What you are asked to do ::
Print the first line of the material below and each line after it, exactly as written, ending with the line that contains "from mathutils import".

Data ::
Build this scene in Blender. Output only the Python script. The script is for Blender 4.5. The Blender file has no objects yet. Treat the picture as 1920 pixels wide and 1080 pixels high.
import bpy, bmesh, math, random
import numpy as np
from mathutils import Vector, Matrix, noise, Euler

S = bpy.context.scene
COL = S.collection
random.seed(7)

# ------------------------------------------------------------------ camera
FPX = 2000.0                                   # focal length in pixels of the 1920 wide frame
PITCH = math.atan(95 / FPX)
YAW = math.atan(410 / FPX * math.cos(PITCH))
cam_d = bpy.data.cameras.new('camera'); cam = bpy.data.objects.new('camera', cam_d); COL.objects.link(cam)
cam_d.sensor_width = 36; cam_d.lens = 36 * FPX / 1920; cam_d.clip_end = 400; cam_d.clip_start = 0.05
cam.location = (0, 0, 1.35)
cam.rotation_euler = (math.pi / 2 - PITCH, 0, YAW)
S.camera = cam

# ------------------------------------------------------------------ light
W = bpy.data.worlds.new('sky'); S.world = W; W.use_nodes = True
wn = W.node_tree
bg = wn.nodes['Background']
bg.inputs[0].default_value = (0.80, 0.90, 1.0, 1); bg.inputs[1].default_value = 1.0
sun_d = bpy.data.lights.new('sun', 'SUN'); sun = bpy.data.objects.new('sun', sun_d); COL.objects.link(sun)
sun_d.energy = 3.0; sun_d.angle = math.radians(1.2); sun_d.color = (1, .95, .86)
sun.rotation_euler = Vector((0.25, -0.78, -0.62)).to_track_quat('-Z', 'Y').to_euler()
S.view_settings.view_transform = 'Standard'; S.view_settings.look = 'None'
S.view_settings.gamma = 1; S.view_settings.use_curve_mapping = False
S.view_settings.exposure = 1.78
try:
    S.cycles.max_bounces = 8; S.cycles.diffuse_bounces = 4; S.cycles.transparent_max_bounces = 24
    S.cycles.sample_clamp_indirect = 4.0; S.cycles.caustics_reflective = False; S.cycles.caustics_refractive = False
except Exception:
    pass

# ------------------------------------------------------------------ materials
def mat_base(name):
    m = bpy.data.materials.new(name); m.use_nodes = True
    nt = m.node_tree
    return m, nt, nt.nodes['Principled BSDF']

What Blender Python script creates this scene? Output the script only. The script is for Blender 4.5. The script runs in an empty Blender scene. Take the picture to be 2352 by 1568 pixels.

Expected answer ::
Build this scene in Blender. Output only the Python script. The script is for Blender 4.5. The Blender file has no objects yet. Treat the picture as 1920 pixels wide and 1080 pixels high.
import bpy, bmesh, math, random
import numpy as np
from mathutils import Vector, Matrix, noise, Euler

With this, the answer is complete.